U.S. House lawmakers introduce bipartisan bills to target Big Tech

Two of the bills address the issue of giant companies, such as Amazon.com Inc and Alphabet Inc’s Google, creating a platform for other businesses and then competing against those same businesses.

Lawmakers in the U.S. House of Representatives introduced four bills on Friday aimed at reining in the power of the tech giants in what one congressional aide described as a revolution in antitrust.

Two of the bills address the issue of giant companies, such as Amazon.com Inc and Alphabet Inc’s Google, creating a platform for other businesses and then competing against those same businesses.

One measure bans platforms from owning subsidiaries that operate on their platform if those subsidiaries compete with other businesses – potentially forcing the Big Tech firms to sell assets.

“From Amazon and Facebook to Google and Apple , it is clear that these unregulated tech giants have become too big to care and too powerful to ever put people over profits,” said U.S. Representative Pramila Jayapal, a Washington state Democrat a sponsor of this measure.

Representative David Cicilline, the Democratic chair of the antitrust panel, is an original cosponsor of the bills, as is the top Republican, Ken Buck.
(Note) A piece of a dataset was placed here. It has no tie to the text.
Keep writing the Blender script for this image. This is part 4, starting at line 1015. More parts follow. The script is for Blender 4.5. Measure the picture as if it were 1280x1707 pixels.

The chair of the Judiciary Committee, Jerrold Nadler, also sponsored the bills.

A second measure would make it illegal in most cases for a platform to give preference to its own products on its platform with a hefty fine of 30% of the U.S. revenue of the affected business if they violate the measure.

The third bill would require a platform to refrain from any merger unless it can show the acquired company does not compete with any product or service the platform is in.

A fourth would require platforms to allow users to transfer their data elsewhere if they desire, including to a competing business.

In addition to those four, a fifth bill would raise what the Justice Department and Federal Trade Commission charge to assess the biggest companies to ensure their mergers are legal and increase the budgets of the agencies. A companion to this has already passed the Senate.